SFOR Arrests Omarska Shift Commander

The NATO-led force's first arrest operation (on 10 July 1997 in Prijedor) was carried out a day after the NATO summit was concluded in Madrid (where, as it was later learned, the British SAS received a green light for the operation at a meeting between U.S. President Bill Clinton, British Prime Minister Tony Blair, and NATO's Secretary General Javier Solana); the second such operation took place on 18 December 1997 in Vitez, following a ministerial meeting of the North Atlantic Council in Brussels.

The pattern was interrupted with the 22 January arrest of Goran Jelisic (a.k.a. "Serbian Adolph") in Bijeljina and the 8 April arrests of Miroslav Kvocka and Mladen Radic in Prijedor, but the most recent operation, which ended in the arrest of Milojica "Krle" Kos, coincided with the semi-annual foreign ministers' session of the North Atlantic Council. One should hope that the mid-June meeting of NATO defense ministers will be "marked" by a similar endeavor.
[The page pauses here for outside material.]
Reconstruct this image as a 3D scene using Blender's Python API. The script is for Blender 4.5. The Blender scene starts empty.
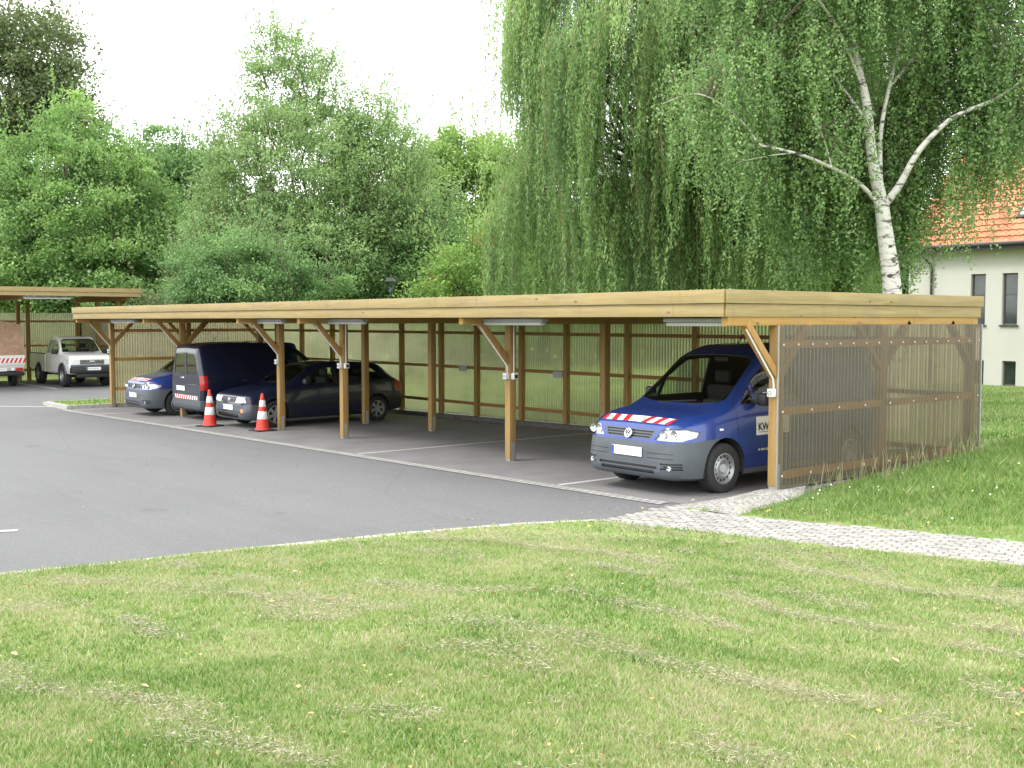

On the afternoon of 28 May, SAS commandos from the SFOR contingent surrounded Kos in the vicinity of his apartment in Banja Luka. Aware of the fate of Simo Drljaca (killed) and Vlatko Kupreskic (wounded) in similar encounters, the former shift commander at the Omarska camp offered no resistance.

He was transferred to the Tribunal's Detention Unit on the same day, and his initial appearance before the trial chamber is scheduled for Tuesday, 2 June. Kos will be asked to enter a plea of guilty or not guilty to 11 charges: 4 counts of crimes against humanity, 3 counts of violations of the laws and customs of war, and 4 counts of grave breaches of the Geneva Conventions.

The most recent arrival at the Tribunal's Detention Unit is one of the eight accused in the Omarska Indictment, originally issued in February 1995 against 19 Bosnian Serbs. The indictment was revised in May this year, when charges against 11 persons who did not hold command posts in that infamous camp were dropped.

Its current form (see Tribunal Update 75) names the camp commander (Zeljko Meakic, accused of genocide), his two deputies, three shift commanders, and "two visitors" of the camp, who, according to the prosecutor, particularly excelled in the sadistic treatment of detained Muslim and Croat civilians .

Of the eight accused, four are already in the Tribunal's hands: besides Kos, another former shift commander (Radic), a former deputy commander (Kvocka), and one of the "visitors" of the camp (Zoran Zigic) are also in custody. The latter three have pleaded not guilty to all charges.

Only Zigic is charged with direct participation in 15 cases of individual or mass killings, beatings, and torture, which are qualified in a total of 69 counts(see Tribunal Update 73). The other three detainees are held responsible for the alleged criminal conduct of their subordinates, in line with the principle of command responsibility.

According to the indictment, they "knew or had reason to know" that persons in position of subordinate authority to them "regularly and openly killed, raped, tortured, beat, and otherwise subjected [the Omarska camp] prisoners to conditions of constant humiliation, degradation, and fear of death."